SPECIFICATIONS FOR INSTRUMENT CONSTRUCTION
The musical medium whether in art or nature has four, and only four, elements; namely, pitch, loudness, time, and timbre. These are four characteristics which may be expressed in terms of the sound wave, as frequency of waves, intensity of waves, duration of waves, and form of waves. The recognition of this fact vastly simplifies the mastery of tone production in musical instruments. Let us consider the factors which may be classified under these four heads.
Pitch. New devices for the control of pitch make possible very superior control of the pitch in pitch precision, flexibility, linearity, range, varieties of scale, and harmony. Instruments can be tuned to a higher degree of precision, retuned more quickly, and kept in tune longer by the new means of tone production. Therefore, intervals can be made more exact, the pitch can be sustained with precision, any pitch aspect can be described, desired effects can be specified, and artistic adjustments can be made for musical effect.

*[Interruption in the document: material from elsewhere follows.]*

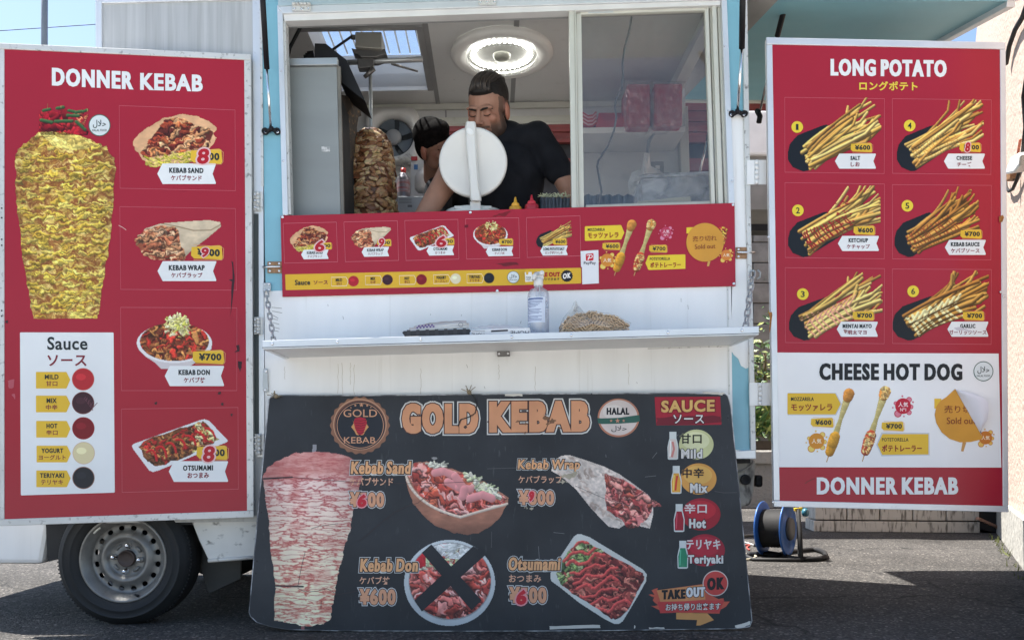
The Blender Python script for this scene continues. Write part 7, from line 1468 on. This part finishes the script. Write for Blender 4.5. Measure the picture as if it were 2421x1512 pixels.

Any desired type of flexibility may be introduced, such as the gliding attack and release, periodic or progressive changes in a sustained tone, as in the vibrato, or rise and fall in tone required during the sounding of a single note. The glide, the portamento, and a variety of other pitch ornaments may be produced. Adjustments from any size of intervals for artistic effect, such as a quarter tone or enlarged or diminished intervals, may be produced. In short, the pitch inflection can be controlled either within a single note or a sequence of notes, and just intonation or tempered scales of various sorts may be produced. The possibility of combining individual notes in harmony is unlimited. The pitch range of the instruments can be carried to any height above the present gamut of instruments, even into the region of supersonics, which may possibly have physical effects on the feeling of well-being or ill-being of the musical organism.
Loudness. The range of loudness can be extended both in the direction of increased loudness and perfectly controlled softness. The loudness of tones throughout the entire range can be equalized. All forms of dynamic shading and fading and differential steps of loudness can be introduced for artistic effect. The dynamic linearity, as in the organ, can be sustained and the fading effect, which distinguishes the piano from the organ, can be adjusted to any degree. All present pedals as well as new pedals may be introduced.
Time. Through the precision made possible for various forms of automatic action in the instrument, all temporal aspects of tone can be enhanced by precision, controlled tapering at the beginning and end of the tone, various forms of synchronization, and the balancing of the roles of time and stress in rhythm may be achieved.
Timbre. The most significant new feature is, of course, the extension and control of richness in timbre and sonance, which constitute tone quality. The range of timbre changes may extend from a pure tone to the inclusion of even more partials than the ear can hear, possibly thirty or forty, with an infinite variety of harmonic forms of distribution between these extremes. Great innovations through inharmonic and aperiodic sounds are coming. It is now possible to maintain a uniform timbre which gives an element of dignity and stability to the tone in a sustained note. But since deviation from the regular is of far greater importance, flexibility[flexibility] of tone quality is even more desirable. This flexibility in timbre for the duration of the tone which determines tone quality, technically called sonance, may be provided for by various devices. For example, in the present "Novachord", the various forms and degrees of vibrato are at the command of the player and are based on scientific investigation leading to specification for this musical ornament. Given the mechanisms for harmonic structures and inharmonics, we need only the addition of rough noise of various kinds to make the tone realistic. The timbre available in the musical instrument will therefore run from the pure tone to the roughest noise.